** Start of INFORMATION SUPPLIED **

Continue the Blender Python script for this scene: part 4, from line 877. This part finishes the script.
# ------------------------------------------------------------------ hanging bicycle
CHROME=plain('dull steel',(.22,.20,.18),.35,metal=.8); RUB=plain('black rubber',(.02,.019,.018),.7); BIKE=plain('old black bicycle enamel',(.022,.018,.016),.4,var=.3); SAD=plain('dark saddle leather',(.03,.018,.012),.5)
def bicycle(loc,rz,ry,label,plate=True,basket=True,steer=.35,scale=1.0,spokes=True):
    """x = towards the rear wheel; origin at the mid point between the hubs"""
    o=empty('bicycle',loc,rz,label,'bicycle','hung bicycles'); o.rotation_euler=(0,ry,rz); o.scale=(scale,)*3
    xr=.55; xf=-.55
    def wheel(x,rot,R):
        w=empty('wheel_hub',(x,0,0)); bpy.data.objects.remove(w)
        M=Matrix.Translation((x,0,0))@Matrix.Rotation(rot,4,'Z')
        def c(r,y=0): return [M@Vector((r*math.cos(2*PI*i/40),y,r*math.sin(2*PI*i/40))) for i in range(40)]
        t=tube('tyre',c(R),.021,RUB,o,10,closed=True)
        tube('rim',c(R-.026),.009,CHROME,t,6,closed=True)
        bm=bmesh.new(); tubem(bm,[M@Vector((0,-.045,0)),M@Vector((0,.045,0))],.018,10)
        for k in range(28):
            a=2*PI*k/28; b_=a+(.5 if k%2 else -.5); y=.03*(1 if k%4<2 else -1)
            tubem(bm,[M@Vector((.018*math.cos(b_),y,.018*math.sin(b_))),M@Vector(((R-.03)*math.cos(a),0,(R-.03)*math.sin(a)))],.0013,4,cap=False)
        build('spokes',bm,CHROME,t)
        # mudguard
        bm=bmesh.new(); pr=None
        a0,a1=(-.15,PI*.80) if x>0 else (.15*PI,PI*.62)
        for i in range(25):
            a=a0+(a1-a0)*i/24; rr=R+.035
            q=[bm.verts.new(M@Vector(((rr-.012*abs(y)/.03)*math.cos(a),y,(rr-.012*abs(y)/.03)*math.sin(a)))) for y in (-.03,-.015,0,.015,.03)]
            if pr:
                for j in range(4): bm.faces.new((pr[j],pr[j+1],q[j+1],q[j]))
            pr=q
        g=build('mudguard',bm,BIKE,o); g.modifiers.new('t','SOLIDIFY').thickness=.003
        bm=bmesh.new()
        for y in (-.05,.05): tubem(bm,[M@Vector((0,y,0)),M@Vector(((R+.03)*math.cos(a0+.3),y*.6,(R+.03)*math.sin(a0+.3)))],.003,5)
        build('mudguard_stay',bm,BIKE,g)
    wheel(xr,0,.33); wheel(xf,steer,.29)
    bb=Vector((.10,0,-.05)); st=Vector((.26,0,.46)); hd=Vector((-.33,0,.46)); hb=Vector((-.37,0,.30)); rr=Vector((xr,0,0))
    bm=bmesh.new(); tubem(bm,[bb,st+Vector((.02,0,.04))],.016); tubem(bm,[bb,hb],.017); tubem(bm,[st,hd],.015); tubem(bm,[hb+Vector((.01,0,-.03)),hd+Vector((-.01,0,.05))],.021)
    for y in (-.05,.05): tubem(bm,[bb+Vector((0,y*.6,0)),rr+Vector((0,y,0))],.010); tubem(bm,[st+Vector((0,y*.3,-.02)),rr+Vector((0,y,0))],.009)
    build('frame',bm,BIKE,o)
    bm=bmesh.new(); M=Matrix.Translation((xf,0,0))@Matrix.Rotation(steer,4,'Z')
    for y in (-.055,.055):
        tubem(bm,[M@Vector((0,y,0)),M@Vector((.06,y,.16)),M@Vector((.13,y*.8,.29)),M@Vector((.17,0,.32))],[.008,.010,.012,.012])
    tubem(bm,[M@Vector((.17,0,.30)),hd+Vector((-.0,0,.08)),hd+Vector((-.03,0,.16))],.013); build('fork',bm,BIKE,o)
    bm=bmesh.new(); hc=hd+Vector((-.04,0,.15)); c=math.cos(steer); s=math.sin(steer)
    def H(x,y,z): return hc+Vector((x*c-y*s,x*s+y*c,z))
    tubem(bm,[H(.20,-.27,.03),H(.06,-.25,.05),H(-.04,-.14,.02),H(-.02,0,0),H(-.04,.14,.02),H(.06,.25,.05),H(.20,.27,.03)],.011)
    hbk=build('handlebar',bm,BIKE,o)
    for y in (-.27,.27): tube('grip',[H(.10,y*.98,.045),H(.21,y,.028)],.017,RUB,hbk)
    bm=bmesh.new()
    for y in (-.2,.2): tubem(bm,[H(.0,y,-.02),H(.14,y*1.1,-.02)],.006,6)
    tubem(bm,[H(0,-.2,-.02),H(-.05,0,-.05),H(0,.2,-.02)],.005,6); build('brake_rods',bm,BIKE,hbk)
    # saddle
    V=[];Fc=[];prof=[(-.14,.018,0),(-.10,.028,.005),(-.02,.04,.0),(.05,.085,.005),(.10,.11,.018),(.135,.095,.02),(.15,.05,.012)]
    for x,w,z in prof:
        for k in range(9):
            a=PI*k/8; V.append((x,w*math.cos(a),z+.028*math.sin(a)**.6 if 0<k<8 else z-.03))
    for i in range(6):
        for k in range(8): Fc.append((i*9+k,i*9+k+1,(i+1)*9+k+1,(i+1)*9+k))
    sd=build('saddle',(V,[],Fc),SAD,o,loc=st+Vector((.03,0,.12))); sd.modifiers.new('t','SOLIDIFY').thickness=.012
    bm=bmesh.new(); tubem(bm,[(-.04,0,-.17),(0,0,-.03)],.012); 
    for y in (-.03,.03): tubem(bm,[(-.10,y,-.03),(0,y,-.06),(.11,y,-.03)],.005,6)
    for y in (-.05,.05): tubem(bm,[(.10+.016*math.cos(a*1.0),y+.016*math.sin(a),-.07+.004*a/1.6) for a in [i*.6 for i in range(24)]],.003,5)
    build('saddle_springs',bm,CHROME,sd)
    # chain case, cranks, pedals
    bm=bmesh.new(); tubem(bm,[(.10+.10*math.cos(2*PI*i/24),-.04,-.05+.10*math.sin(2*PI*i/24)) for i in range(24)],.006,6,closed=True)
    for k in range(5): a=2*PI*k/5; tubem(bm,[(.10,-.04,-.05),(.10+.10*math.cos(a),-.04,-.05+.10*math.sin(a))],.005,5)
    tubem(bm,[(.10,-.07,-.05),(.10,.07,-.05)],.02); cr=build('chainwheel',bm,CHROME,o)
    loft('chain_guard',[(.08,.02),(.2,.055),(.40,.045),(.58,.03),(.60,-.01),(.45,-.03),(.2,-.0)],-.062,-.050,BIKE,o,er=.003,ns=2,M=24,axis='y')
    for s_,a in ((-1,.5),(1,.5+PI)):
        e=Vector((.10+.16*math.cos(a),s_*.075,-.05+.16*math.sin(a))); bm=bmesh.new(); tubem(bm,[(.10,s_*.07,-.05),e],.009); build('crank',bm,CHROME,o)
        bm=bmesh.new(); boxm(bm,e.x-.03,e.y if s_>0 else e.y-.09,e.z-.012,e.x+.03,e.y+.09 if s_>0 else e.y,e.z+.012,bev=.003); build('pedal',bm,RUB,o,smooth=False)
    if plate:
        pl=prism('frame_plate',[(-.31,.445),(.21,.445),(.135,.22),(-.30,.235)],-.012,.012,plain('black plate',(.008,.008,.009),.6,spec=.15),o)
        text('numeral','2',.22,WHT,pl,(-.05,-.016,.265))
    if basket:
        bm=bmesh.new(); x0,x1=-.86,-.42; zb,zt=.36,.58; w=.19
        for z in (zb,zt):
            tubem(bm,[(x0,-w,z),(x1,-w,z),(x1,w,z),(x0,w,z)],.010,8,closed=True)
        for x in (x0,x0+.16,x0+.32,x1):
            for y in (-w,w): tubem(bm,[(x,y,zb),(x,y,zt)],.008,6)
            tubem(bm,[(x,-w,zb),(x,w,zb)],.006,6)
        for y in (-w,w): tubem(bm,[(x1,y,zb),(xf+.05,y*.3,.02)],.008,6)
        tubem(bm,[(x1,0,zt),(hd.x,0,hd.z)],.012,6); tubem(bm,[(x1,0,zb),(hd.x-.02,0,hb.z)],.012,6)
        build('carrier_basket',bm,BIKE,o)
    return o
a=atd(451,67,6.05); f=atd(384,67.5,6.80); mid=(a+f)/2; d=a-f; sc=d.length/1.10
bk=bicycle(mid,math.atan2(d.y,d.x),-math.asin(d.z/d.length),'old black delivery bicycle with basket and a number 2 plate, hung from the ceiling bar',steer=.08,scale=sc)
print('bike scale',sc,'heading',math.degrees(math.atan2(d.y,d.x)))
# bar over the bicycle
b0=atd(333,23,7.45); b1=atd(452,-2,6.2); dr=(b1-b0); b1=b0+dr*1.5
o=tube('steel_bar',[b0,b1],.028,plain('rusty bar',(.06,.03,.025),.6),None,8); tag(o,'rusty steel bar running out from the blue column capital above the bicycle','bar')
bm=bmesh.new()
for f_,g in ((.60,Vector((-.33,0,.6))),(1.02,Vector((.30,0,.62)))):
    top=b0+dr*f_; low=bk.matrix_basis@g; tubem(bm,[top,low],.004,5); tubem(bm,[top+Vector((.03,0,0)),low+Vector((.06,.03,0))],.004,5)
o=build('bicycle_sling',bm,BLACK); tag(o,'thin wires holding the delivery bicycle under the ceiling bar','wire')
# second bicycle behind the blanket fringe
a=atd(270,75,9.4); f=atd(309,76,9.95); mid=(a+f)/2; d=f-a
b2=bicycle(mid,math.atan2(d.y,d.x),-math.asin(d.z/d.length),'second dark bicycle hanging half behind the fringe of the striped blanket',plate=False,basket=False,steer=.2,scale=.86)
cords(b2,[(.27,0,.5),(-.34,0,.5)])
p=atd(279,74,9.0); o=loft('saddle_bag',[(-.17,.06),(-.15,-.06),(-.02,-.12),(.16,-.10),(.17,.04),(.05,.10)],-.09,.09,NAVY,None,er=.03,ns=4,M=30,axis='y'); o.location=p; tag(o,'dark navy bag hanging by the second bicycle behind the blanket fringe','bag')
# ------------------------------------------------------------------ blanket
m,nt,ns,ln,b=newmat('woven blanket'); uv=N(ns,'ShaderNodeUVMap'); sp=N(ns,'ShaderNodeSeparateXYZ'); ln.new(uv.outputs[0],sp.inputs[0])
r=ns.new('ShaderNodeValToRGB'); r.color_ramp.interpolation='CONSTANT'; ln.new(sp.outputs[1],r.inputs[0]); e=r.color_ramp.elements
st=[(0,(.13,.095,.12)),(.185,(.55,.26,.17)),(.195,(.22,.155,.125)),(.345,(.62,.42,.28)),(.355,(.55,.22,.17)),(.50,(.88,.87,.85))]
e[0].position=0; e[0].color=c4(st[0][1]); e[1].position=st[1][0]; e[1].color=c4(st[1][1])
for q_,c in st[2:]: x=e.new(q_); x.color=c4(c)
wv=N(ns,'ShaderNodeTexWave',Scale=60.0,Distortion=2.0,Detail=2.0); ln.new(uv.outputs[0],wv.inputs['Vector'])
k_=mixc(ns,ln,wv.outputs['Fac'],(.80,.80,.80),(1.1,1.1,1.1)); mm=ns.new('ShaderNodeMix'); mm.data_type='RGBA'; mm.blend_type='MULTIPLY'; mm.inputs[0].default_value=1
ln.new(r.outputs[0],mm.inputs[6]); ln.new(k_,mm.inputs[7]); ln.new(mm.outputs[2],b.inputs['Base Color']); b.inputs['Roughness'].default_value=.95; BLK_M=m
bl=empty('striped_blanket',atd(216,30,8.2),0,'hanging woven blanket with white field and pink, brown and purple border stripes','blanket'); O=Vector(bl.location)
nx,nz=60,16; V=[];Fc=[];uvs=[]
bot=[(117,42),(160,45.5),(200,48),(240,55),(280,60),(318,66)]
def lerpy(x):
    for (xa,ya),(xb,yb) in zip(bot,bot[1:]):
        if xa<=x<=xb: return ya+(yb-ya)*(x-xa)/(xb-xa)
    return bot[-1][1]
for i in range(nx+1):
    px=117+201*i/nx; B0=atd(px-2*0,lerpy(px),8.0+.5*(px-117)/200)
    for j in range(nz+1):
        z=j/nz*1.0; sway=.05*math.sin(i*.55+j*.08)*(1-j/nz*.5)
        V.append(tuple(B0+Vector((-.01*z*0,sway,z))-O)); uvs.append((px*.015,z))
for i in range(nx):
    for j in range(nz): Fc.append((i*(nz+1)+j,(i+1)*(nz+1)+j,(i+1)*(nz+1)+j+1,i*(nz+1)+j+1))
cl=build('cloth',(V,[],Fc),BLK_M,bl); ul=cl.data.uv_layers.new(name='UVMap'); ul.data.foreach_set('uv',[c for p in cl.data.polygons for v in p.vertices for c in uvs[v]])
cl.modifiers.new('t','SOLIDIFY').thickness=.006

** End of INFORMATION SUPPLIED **

**WHAT IS NEEDED**: Count how many lines above carry the word "from". Only the number is required.

**IN RESPONSE**: 3